At this moment I am playing with the transmitter and receiver boards. Im figure them out.

[ElectriciansForums.net] How to shield a live wire at 240V ?

This is what I have.
I am not sure what is that DATA voltage. Im supplying them at 5V both on my breadboard. I put a led and 10k on the receiver DATA and when I touch with my finger the DATA from transmitter, the led turn on. Thats cool so far. Now I need a minimum and a maximum DATA voltages that I cant find anywhere. Hmmm. I assume is 5V. What you think?

Further: I put a 1M,then 100k ,then 10k between +5V and DATA and the led is only lit when the contact is made but it is immediately turned off. That suggest I need a variation on the DATA pin. Hmmm. That sucks a bit. To be able to mentain that led On all the time.
 
Last edited:
I said already, that I plan to make a separate amplifier for the buzzer and the 10 inputs to it.
My biggest problem is how to wire it. That's it. Doesn't matter then, I will find a solution myself.
This sound thing is a distraction for both at this moment. I only put it in perspective.
At this moment I am playing with the transmitter and receiver boards. Im figure them out.

View attachment 64975
This is what I have.
I am not sure what is that DATA voltage. Im supplying them at 5V both on my breadboard. I put a led and 10k on the receiver DATA and when I touch with my finger the DATA from transmitter, the led turn on. Thats cool so far. Now I need a minimum and a maximum DATA voltages that I cant find anywhere. Hmmm. I assume is 5V. What you think?
Google AZ-delivery. You should find the information you require there.
 
I said already, that I plan to make a separate amplifier for the buzzer and the 10 inputs to it.
My biggest problem is how to wire it. That's it. Doesn't matter then, I will find a solution myself.
This sound thing is a distraction for both at this moment. I only put it in perspective.
At this moment I am playing with the transmitter and receiver boards. Im figure them out.

View attachment 64975
This is what I have.
I am not sure what is that DATA voltage. Im supplying them at 5V both on my breadboard. I put a led and 10k on the receiver DATA and when I touch with my finger the DATA from transmitter, the led turn on. Thats cool so far. Now I need a minimum and a maximum DATA voltages that I cant find anywhere. Hmmm. I assume is 5V. What you think?

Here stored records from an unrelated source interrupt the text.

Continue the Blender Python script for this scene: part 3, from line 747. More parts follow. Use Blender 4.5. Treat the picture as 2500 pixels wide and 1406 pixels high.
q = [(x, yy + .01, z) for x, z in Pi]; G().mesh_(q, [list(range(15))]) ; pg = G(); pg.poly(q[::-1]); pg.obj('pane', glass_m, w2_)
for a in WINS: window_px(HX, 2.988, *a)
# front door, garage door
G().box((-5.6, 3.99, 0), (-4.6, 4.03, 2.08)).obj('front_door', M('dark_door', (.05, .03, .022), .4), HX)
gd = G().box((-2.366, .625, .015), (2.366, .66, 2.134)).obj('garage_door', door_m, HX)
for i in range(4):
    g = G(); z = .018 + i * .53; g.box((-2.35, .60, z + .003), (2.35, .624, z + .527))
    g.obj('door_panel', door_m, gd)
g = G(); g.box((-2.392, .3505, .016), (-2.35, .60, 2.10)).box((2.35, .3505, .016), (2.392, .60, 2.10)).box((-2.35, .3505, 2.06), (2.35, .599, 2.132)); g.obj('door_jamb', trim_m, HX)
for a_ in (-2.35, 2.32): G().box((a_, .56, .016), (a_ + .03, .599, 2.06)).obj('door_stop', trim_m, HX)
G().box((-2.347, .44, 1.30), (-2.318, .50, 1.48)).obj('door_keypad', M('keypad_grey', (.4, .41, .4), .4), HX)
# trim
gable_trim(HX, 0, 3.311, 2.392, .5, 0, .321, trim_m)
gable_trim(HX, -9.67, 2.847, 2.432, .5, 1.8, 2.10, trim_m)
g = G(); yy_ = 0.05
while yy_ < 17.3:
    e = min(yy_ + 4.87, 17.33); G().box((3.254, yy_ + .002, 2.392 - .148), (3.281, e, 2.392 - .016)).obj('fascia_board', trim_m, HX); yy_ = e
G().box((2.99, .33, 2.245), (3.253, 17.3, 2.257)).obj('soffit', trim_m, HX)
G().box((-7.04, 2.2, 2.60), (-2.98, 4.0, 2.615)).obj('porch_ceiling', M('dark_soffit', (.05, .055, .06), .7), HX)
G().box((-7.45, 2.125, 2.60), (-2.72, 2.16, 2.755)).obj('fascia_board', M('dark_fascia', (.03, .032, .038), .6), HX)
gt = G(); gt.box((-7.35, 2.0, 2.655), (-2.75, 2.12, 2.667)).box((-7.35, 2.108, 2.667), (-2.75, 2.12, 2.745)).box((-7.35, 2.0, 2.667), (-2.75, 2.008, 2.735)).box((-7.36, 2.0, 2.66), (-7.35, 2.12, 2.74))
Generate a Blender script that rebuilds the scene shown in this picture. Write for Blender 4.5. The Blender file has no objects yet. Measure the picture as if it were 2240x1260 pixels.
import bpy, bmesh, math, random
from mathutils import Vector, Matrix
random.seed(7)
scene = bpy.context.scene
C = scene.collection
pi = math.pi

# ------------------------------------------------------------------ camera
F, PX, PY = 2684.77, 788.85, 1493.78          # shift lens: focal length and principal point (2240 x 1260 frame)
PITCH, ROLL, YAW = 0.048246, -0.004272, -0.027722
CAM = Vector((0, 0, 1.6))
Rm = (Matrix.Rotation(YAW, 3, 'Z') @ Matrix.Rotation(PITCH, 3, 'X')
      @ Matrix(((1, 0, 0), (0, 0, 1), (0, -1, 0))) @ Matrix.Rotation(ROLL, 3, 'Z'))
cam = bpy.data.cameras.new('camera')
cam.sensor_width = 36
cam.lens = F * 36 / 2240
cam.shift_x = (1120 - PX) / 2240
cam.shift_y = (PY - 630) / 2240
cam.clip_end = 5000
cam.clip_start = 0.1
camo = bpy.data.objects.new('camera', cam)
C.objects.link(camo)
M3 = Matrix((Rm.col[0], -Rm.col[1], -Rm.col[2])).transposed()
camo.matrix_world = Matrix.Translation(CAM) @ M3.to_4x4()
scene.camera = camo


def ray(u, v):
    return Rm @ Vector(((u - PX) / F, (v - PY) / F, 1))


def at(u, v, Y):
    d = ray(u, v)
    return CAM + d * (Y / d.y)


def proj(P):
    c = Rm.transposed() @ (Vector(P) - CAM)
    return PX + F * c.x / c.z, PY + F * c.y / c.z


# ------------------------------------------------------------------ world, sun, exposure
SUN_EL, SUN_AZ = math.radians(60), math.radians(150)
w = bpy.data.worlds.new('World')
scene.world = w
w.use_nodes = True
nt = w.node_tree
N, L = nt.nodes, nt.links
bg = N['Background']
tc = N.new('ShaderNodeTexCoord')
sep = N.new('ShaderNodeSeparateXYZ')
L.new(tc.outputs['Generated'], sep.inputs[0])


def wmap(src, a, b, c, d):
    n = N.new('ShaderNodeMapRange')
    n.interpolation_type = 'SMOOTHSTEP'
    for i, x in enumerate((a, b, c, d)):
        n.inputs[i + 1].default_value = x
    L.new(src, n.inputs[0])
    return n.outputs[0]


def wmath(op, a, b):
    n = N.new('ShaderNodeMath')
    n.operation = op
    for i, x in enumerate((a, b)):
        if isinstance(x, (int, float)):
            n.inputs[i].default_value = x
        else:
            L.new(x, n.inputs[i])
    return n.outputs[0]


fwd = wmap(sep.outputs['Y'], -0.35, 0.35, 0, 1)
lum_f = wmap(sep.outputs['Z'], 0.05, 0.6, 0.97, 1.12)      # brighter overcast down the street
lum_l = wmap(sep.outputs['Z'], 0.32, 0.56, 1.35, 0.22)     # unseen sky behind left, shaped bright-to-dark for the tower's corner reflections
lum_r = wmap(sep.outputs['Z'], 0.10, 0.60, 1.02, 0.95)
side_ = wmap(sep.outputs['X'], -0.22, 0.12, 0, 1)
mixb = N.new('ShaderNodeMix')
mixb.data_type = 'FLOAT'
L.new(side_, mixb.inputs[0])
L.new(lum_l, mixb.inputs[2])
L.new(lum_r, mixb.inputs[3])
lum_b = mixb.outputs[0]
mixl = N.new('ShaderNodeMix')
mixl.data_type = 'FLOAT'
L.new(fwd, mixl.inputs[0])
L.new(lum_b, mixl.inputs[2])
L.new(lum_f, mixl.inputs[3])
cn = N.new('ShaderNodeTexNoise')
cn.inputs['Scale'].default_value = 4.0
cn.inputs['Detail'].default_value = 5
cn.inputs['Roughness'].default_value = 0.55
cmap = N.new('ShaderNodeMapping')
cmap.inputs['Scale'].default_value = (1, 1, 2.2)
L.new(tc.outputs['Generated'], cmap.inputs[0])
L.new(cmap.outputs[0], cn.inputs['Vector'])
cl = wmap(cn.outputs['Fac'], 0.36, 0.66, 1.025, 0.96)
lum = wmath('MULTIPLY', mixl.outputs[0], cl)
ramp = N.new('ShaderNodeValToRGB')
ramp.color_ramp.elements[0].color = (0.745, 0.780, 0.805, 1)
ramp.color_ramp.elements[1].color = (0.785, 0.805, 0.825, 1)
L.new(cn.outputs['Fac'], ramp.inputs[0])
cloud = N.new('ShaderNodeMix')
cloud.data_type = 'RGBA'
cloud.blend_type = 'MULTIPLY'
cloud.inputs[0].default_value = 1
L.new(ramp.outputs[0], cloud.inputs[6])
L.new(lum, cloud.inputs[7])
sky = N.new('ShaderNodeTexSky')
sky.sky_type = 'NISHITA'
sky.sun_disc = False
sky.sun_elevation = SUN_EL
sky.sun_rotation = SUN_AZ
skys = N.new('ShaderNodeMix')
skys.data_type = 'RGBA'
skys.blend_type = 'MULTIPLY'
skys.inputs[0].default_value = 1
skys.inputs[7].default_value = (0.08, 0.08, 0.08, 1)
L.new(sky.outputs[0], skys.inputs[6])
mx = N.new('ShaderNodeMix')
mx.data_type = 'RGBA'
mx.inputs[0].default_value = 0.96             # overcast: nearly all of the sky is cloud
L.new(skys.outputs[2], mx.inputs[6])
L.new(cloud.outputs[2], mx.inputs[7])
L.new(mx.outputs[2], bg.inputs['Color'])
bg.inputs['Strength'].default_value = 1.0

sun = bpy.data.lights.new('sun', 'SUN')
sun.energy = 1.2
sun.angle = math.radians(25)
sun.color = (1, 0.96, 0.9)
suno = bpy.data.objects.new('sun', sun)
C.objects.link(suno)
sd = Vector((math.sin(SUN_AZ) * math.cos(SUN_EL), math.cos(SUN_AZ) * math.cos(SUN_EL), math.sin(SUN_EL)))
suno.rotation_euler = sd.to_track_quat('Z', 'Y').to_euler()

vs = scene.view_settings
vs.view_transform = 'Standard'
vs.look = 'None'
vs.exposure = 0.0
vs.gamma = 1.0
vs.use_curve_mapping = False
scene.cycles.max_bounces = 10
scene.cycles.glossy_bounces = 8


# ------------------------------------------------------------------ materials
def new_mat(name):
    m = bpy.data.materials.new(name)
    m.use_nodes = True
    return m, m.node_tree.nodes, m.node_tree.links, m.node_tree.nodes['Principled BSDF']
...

Further: I put a 1M,then 100k ,then 10k between +5V and DATA and the led is only lit when the contact is made but it is immediately turned off. That suggest I need a variation on the DATA pin. Hmmm. That sucks a bit. To be able to mentain that led On all the time.

I think those modules are for transmitting digital data over radio. So the data pin is not expecting a varying voltage or resistance, but actual 0s and 1s.
 
I think those modules are for transmitting digital data over radio. So the data pin is not expecting a varying voltage or resistance, but actual 0s and 1s.
I sincerely have no idea what those DATA pins supposed to do. If you can find me some good information about them, it will be nice. I think, in my opinion, if im adding a microphone to the DATA transmiter, on data receiver I will get the sound, analogue. And probably digital as well. I really have no clue. I only play around until I make it work.
 
I sincerely have no idea what those DATA pins supposed to do. If you can find me some good information about them, it will be nice. I think, in my opinion, if im adding a microphone to the DATA transmiter, on data receiver I will get the sound, analogue. And probably digital as well. I really have no clue. I only play around until I make it work.

Have you got a model number or any data for the modules? I don't think they are intended to work with audio signals.